Your task ▸ Type again, exactly, the lines below from the start through the line that includes "# baseboard height".

Supplied data ▸
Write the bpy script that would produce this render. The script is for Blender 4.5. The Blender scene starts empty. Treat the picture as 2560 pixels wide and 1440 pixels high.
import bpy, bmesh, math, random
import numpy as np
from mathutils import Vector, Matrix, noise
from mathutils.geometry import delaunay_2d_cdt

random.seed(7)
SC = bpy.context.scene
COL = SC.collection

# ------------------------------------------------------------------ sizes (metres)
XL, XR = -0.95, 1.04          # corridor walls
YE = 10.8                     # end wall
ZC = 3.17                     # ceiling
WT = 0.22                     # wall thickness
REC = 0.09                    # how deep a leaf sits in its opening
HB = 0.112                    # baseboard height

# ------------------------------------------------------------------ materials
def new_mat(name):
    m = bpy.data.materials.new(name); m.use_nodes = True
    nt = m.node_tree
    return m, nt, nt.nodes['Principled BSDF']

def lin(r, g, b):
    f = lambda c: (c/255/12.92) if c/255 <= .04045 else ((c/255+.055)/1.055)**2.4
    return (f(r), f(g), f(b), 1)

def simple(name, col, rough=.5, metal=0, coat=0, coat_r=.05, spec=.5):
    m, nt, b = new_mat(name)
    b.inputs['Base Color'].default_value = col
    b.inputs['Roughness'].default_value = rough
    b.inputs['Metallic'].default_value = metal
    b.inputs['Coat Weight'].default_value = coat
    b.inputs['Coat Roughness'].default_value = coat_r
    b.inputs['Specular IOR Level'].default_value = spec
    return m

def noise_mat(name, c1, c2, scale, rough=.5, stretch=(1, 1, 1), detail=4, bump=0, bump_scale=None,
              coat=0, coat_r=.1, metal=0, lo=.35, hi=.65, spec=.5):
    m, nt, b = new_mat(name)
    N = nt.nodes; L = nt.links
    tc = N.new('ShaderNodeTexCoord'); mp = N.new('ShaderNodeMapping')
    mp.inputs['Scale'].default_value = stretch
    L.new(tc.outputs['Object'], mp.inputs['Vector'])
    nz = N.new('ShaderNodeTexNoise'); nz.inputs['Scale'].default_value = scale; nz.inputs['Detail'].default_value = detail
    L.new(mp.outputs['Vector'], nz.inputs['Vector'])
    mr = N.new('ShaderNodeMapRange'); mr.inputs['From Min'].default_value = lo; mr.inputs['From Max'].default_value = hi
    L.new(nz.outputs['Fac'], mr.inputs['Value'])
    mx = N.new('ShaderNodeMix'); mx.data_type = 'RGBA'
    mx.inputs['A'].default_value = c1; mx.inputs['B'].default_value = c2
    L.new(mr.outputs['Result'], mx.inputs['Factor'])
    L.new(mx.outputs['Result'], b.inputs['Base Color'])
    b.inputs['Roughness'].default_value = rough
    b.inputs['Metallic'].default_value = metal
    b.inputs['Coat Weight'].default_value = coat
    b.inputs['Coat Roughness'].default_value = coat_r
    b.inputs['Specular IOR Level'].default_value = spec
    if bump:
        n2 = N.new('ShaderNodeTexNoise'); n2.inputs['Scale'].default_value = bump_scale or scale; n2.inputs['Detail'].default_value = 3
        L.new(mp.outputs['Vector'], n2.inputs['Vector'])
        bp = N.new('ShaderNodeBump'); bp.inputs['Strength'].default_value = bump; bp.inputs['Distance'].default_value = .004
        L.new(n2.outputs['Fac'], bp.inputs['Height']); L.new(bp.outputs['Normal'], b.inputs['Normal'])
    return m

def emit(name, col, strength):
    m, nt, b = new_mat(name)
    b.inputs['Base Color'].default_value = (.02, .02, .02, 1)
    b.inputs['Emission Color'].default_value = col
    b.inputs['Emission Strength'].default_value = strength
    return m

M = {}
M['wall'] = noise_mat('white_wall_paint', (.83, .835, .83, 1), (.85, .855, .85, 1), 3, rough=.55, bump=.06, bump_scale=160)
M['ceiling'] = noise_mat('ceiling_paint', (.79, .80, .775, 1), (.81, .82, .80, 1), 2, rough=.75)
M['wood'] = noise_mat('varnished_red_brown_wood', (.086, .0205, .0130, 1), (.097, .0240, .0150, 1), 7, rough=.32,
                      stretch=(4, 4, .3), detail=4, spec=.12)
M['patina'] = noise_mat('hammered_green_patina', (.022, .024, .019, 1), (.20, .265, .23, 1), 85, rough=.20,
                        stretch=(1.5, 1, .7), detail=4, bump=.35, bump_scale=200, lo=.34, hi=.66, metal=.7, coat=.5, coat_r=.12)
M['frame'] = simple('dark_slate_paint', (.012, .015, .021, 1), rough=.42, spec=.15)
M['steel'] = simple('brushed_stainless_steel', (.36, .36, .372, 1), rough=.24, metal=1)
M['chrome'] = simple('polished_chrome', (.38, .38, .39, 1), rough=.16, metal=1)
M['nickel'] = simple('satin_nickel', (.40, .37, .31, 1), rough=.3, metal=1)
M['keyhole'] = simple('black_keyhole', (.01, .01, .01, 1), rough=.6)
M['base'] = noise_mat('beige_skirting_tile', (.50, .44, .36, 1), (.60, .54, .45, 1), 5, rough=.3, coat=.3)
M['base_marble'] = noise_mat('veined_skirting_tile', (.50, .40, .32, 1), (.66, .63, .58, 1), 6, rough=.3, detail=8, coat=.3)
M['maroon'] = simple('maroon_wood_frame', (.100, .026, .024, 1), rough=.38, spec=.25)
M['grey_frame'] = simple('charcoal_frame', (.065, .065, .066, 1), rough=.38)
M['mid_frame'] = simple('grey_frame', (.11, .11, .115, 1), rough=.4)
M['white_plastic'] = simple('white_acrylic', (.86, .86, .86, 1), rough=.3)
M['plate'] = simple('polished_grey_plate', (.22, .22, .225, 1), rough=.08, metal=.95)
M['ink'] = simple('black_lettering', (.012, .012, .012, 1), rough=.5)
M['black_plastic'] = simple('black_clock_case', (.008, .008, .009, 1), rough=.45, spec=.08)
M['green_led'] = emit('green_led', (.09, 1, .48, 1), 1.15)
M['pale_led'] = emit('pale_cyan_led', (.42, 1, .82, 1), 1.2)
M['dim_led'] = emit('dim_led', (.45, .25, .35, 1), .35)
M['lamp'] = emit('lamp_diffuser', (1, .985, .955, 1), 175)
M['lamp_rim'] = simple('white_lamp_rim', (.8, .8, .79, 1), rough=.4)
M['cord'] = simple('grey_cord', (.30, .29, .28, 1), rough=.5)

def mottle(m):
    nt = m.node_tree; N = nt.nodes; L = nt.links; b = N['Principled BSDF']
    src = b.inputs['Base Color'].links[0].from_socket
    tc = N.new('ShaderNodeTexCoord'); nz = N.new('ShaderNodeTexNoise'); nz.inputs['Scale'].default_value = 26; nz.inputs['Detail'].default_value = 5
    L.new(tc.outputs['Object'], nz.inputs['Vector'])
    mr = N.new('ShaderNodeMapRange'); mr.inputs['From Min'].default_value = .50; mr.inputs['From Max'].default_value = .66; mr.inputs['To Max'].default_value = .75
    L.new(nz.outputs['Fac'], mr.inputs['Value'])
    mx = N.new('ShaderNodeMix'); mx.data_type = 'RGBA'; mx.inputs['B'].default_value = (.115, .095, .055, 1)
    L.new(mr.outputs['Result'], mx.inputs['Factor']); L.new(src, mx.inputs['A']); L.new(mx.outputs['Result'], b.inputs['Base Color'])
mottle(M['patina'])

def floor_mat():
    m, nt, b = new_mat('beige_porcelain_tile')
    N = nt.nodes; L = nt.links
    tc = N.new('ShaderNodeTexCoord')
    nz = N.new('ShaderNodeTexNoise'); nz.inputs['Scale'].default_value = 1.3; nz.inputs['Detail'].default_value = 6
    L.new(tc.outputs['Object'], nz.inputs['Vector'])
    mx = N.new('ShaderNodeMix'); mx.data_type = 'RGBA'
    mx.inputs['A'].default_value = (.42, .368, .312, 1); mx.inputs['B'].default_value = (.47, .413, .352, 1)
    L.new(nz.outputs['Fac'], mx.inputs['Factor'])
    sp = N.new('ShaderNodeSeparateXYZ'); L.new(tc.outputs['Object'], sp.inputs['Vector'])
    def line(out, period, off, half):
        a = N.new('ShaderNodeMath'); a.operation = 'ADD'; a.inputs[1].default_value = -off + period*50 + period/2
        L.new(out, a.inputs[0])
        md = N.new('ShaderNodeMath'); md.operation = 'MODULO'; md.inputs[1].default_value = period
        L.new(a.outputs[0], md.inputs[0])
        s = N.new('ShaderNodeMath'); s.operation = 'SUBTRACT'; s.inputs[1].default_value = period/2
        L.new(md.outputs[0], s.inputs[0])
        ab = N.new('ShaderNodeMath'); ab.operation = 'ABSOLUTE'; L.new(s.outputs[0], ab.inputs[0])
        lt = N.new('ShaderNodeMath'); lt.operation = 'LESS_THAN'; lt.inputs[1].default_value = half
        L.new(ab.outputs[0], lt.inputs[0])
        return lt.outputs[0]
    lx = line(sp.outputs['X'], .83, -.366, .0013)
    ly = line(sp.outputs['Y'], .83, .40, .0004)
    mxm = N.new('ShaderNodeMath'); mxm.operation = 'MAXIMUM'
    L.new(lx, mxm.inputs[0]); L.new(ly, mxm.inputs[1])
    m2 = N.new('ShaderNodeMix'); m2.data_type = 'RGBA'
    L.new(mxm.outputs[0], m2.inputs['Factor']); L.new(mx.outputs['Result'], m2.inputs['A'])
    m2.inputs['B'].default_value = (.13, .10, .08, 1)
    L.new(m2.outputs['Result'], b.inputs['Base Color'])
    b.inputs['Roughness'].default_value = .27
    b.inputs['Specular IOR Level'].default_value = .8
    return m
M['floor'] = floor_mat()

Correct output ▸
Write the bpy script that would produce this render. The script is for Blender 4.5. The Blender scene starts empty. Treat the picture as 2560 pixels wide and 1440 pixels high.
import bpy, bmesh, math, random
import numpy as np
from mathutils import Vector, Matrix, noise
from mathutils.geometry import delaunay_2d_cdt

random.seed(7)
SC = bpy.context.scene
COL = SC.collection

# ------------------------------------------------------------------ sizes (metres)
XL, XR = -0.95, 1.04          # corridor walls
YE = 10.8                     # end wall
ZC = 3.17                     # ceiling
WT = 0.22                     # wall thickness
REC = 0.09                    # how deep a leaf sits in its opening
HB = 0.112                    # baseboard height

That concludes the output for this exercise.